• [Task material]
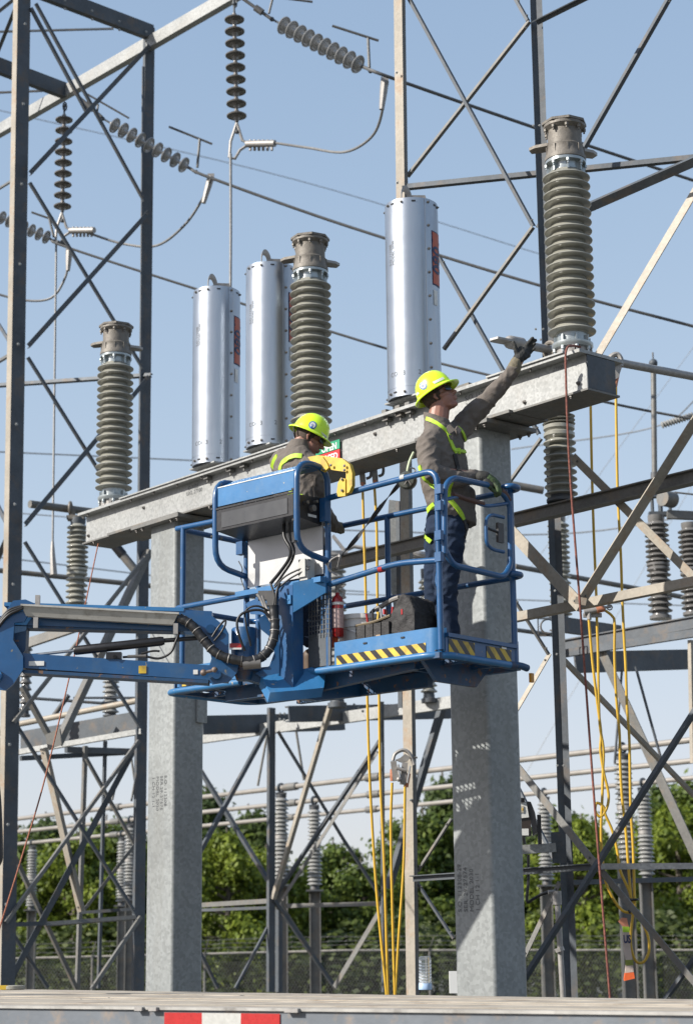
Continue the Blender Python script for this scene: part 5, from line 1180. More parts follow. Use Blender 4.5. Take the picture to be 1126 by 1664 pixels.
def head_parts(par, bl, c, f, up, sc_=1.0):
    f = f.normalized(); s_ = up.cross(f).normalized(); up = f.cross(s_).normalized(); R = Matrix((f, s_, up)).transposed()
    def L(a, b, d): return c + (f*a + s_*b + up*d)*sc_
    bl.ell(L(-.012, 0, .032), (.098*sc_, .077*sc_, .098*sc_), R).ell(L(.03, 0, -.04), (.064*sc_, .060*sc_, .078*sc_), R).ell(L(.035, 0, -.075), (.052, .046, .040), R)
    bl.chain([(L(-.01, .045, -.05), .022), (L(.045, .025, -.098), .018), (L(.072, 0, -.103), .019), (L(.045, -.025, -.098), .018), (L(-.01, -.045, -.05), .022)], 8)
    bl.chain([(L(.082, 0, .012), .010), (L(.100, 0, -.012), .011), (L(.112, 0, -.030), .013)], 8)
    for k in (1, -1):
        bl.chain([(L(.100, .010*k, -.034), .009), (L(.09, .014*k, -.034), .009)], 8)
        bl.chain([(L(.084, .010*k, .026), .010), (L(.074, .042*k, .024), .011)], 8)
        bl.chain([(L(.062, .040*k, -.022), .019), (L(.03, .055*k, -.02), .018)], 8)
        bl.chain([(L(-.004, .077*k, .008), .010), (L(-.010, .084*k, -.010), .010), (L(-.002, .078*k, -.030), .008)], 8)
    bl.chain([(L(.089, -.022, -.062), .007), (L(.099, 0, -.059), .009), (L(.089, .022, -.062), .007)], 8)
    bl.chain([(L(.086, -.018, -.072), .007), (L(.095, 0, -.073), .009), (L(.086, .018, -.072), .007)], 8)
    return L, R
def helmet(par, c, f, up, tilt=0.0):
    f = f.normalized(); s_ = up.cross(f).normalized(); up = f.cross(s_).normalized()
    def L(a, b, d): return c + f*a + s_*b + up*d
    b = MB(); n = 48; pr = []
    for i in range(13): a = math.pi/2*i/12; pr.append((math.cos(a)**.85, .148*math.sin(a)))
    rows = [(1.245, -.016, 0), (1.25, -.012, 0), (1.10, .004, 0)]+[(r, h, 1) for r, h in pr]
    inner = [(r*.97, h-.004, 1) for r, h in reversed(pr)]
    allr = [(1.235, -.019, 0)] + rows + inner + [(1.09, -.001, 0)]; vs = []
    for r, h, _ in allr:
        for j in range(n):
            th = 2*math.pi*j/n; rx = .130*r; ry = .108*r
            if r > 1.15: rx += .014*max(0, math.cos(th)) ; 
            ridge = .005*math.exp(-((math.sin(th)*ry)/.014)**2) if (h > .05 and _) else 0
            vs.append(L(math.cos(th)*rx-.004, math.sin(th)*ry, max(-.02, h)+ridge))
    m_ = len(allr); fs = []
    for i in range(m_):
        i2 = (i+1) % m_
        if i2 == 0: pass
        for j in range(n):
            j2 = (j+1) % n; fs.append((i*n+j, i*n+j2, i2*n+j2, i2*n+j))
    b.add(vs, fs); H = b.build('hard_hat', helm, par, sharp=50)
    bv = BVHTree.FromPolygons(vs, fs)
    return H, bv, L
def glasses(par, L):
    b = MB()
    for k in (1, -1):
        vs = []; fs = []; nn = 8
        for i in range(nn+1):
            for j in range(5):
                a = -1+2*i/nn; z = -1+2*j/4; w_ = math.sqrt(max(0, 1-abs(z)**3*.45))
                y = k*(.033+.029*a*w_); x = .103 - .35*max(0, abs(y)-.012)**1.35*4.2 - abs(z)*.004; vs.append(L(x, y, .010+z*.019*(1-.25*max(0, a*k*0+a))))
        for i in range(nn):
            for j in range(4): q = i*5+j; fs.append((q, q+1, q+6, q+5))
        b.add(vs, fs)
    G_ = b.build('sunglasses', lens, par, sharp=80)
    b = MB()
    for k in (1, -1): b.tube([L(.100, .008*k, .016), L(.092, .045*k, .026), L(.062, .068*k, .022), L(.0, .083*k, .012), L(-.02, .080*k, .0)], .0035, 6)
    b.build('frame', blackp, G_)
    return G_
def hair(par, L):
    b = MB(); vs = []; fs = []; n = 28; m_ = 12
    for i in range(m_+1):
        u_ = -.062 + .10*i/m_; rr = math.sqrt(max(.05, 1-((u_-.03)/.108)**2))
        for j in range(n+1):
            th = math.radians(62)+math.radians(236)*j/n; vs.append(L(-.013+.102*rr*math.cos(th), .081*rr*math.sin(th), u_ + .004*math.sin(j*3.1)))
    for i in range(m_):
        for j in range(n): q = i*(n+1)+j; fs.append((q, q+1, q+n+2, q+n+1))
    b.add(vs, fs); b.build('hair', hairm, par, sharp=80)
def decal(bv, px, py, rpx, par, name, m, ring=None, lift=.003, n=20, sq=1.0):
    vs = []; N_ = 0
    pts = [(px, py)] + [(px+rpx*sq*math.cos(2*math.pi*i/n), py+rpx*math.sin(2*math.pi*i/n)) for i in range(n)]
    for x, y in pts:
        h = bv.ray_cast(CO, ray(x, y).normalized())
        if h[0] is None: return
        nn = h[1] if h[1].dot(ray(563, 832)) < 0 else -h[1]; vs.append(h[0]+nn*lift)
    b = MB(); b.add(vs, [(0, i, i % n+1) for i in range(1, n+1)]); b.build(name, m, par, recalc=False, sharp=80)
def quadpatch(bv, q, par, name, m, lift=.003, k=6):
    vs = []
    for i in range(k+1):
        for j in range(k+1):
            u_, v_ = i/k, j/k; x = (q[0][0]*(1-u_)+q[1][0]*u_)*(1-v_)+(q[3][0]*(1-u_)+q[2][0]*u_)*v_; y = (q[0][1]*(1-u_)+q[1][1]*u_)*(1-v_)+(q[3][1]*(1-u_)+q[2][1]*u_)*v_
            h = bv.ray_cast(CO, ray(x, y).normalized())
            if h[0] is None: return
            nn = h[1] if h[1].dot(ray(563, 832)) < 0 else -h[1]; vs.append(h[0]+nn*lift)
    b = MB(); b.add(vs, [(i*(k+1)+j, i*(k+1)+j+1, (i+1)*(k+1)+j+1, (i+1)*(k+1)+j) for i in range(k) for j in range(k)]); b.build(name, m, par, recalc=False, sharp=80)
navyb = mat('blue_sticker', (.03, .10, .38), .4)
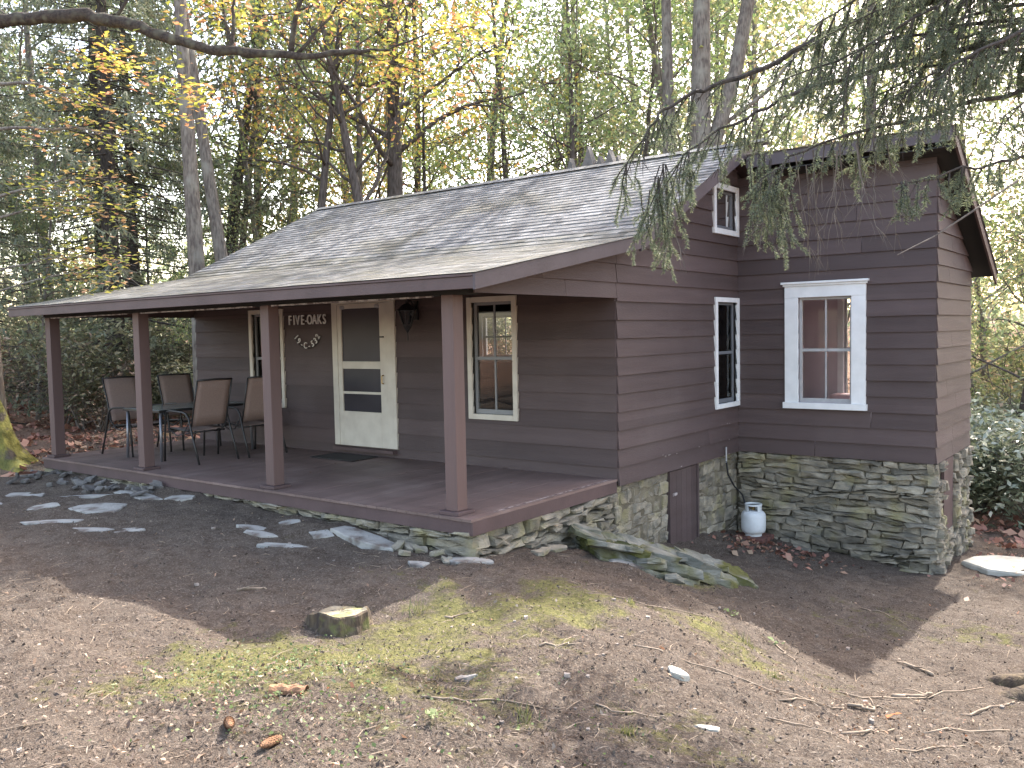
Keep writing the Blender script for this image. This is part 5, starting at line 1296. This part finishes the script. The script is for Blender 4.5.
bough([(4.78, -1.15, 3.9), (4.4, -1.7, 3.7), (4.15, -2.1, 3.5), (3.9, -2.4, 3.3), (3.72, -2.6, 3.1)], .022, 30, .42, 1.0)
bough([(4.78, -1.15, 3.5), (4.5, -1.6, 3.35), (4.3, -2.0, 3.15), (4.15, -2.3, 2.95)], .018, 20, .40, .9)
bough([(4.78, -1.15, 4.7), (4.1, -.9, 4.6), (3.4, -.8, 4.45), (2.7, -.8, 4.2), (2.2, -.9, 3.95)], .028, 36, .55, 1.0)
for i in range(17):
    a = rng.uniform(3.5, 5.0); x1 = rng.uniform(2.6, 4.0); y1 = rng.uniform(-2.7, -1.9)
    bough([(NX, NY, a), (NX+(x1-NX)*.35, NY+(y1-NY)*.35, a+.02), (NX+(x1-NX)*.7, NY+(y1-NY)*.7, a-.12), (x1, y1, a-.42)], .02, 24, rng.uniform(.42, .62), rng.choice((.25, .5, .9)), lo=.1)
for (x0, a) in ((0, 5.2), (1.1, 5.7), (2.3, 6.3), (3.6, 6.9), (5.0, 7.4)):      # upper whorls, above the view
    for k in range(4):
        an = x0+k*1.57; L = 2.3-.25*(a-5.2); bough([(NX, NY, a), (NX+math.cos(an)*L*.5, NY+math.sin(an)*L*.5, a-.1), (NX+math.cos(an)*L, NY+math.sin(an)*L, a-.55)], .02, 8, .3, .35)
# two heavy hanging sprays in front of the gable and the small window
for p, L, k in (((1.90, -2.45, 2.95), .68, 6), ((1.86, -2.5, 2.85), .66, 6), ((1.78, -2.55, 2.75), .45, 4), ((2.60, -2.3, 2.95), .62, 4), ((2.72, -2.4, 2.78), .55, 5), ((2.66, -2.3, 2.90), .60, 4), ((2.80, -2.35, 2.68), .42, 4), ((3.65, -2.5, 2.6), .3, 3), ((3.9, -2.1, 2.72), .3, 3)):
    for j in range(k): twiglet(Vector(p)-O_+Vector((rng.gauss(0, .03), rng.gauss(0, .03), 0)), Vector((rng.gauss(-.05, .22), rng.gauss(0, .2), -1)), L*rng.uniform(.7, 1.1), .006, 1.15, 1)
# bare dead twigs hanging over the white window
tr_main, tr = tr, bare_tw
for p in ((3.05, -2.1, 3.03), (3.12, -2.15, 3.0), (3.2, -2.0, 3.08), (2.95, -2.2, 2.95), (2.86, -2.3, 2.9), (3.3, -1.95, 3.05), (3.0, -2.1, 3.0), (2.75, -2.4, 2.82), (3.15, -2.3, 2.9), (3.25, -2.2, 2.95), (2.9, -2.2, 2.85), (3.4, -2.0, 3.0), (2.02, -2.5, 2.55), (1.97, -2.5, 2.5)):
    twiglet(Vector(p)-O_, Vector((rng.gauss(0, .2), rng.gauss(0, .2), -1)), rng.uniform(.5, .9) if p[0] > 2.2 else .42, .0055, 0)
tr.tube([Vector(p)-O_ for p in ((4.2, -1.9, 2.62), (4.0, -2.2, 2.42), (3.8, -2.4, 2.25), (3.62, -2.6, 2.13))], [.008, .007, .005, .003], 5)
tr = tr_main; bare_tw.build("bare_twigs", MT['twig'], ns)
tr.build("trunk", MT['bark_dark'], ns)
C = np.array(NC); A = np.array(ND); nn = np.cross(A, rand_units(nr, len(C))); nn /= np.linalg.norm(nn, axis=1, keepdims=True)+1e-9
s = .027*nr.uniform(.75, 1.25, len(C))[:, None]; w = .0040
print("near spruce needles", len(C))
quad_mesh("crown", np.stack([C-A*s*.5-nn*w*.5, C-A*s*.5+nn*w*.5, C+A*s*.5+nn*w*.25, C+A*s*.5-nn*w*.25], 1), MT['needle_near'], ns)
rt.build("mossy_root", MT['stumpbark'], ns, smooth=True)

# ------------------------------------------------------------------ litter, twigs, small plants
def yard(nr, n, d0, d1, pw=1.0, a0=-2, a1=76):
    d = d0+(d1-d0)*nr.random(n)**pw; a = np.radians(nr.uniform(a0, a1, n)); x = CAMX-np.sin(a)*d; y = CAMY+np.cos(a)*d
    k = ~(((x > -8.4) & (x < .05) & (y > -2.68) & (y < 5.8)) | ((x > -.05) & (x < 2.85) & (y > 3.2) & (y < 5.8)))
    return x[k], y[k]
nr = np.random.default_rng(17)
x, y = yard(nr, 52000, 2.3, 12, 1.3); C = np.stack([x, y, gz(x, y)+.003+nr.random(len(x))*.006], -1)
sz = np.where(nr.random(len(x)) < .85, nr.uniform(.006, .016, len(x)), nr.uniform(.016, .034, len(x)))
o = quad_mesh("bark_crumbs", leaf_quads(nr, C, sz, .40, .5), MT['chips']); tag(o, "crumbs of bark and dry needles strewn over the bare soil", "litter", kind="stuff")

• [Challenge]
Filter the listing above by the word "Blender"; copy each line that passes.

• [Written answer]
Continue the Blender Python script for this scene: part 5, from line 1180. More parts follow. Use Blender 4.5. Take the picture to be 1126 by 1664 pixels.
Keep writing the Blender script for this image. This is part 5, starting at line 1296. This part finishes the script. The script is for Blender 4.5.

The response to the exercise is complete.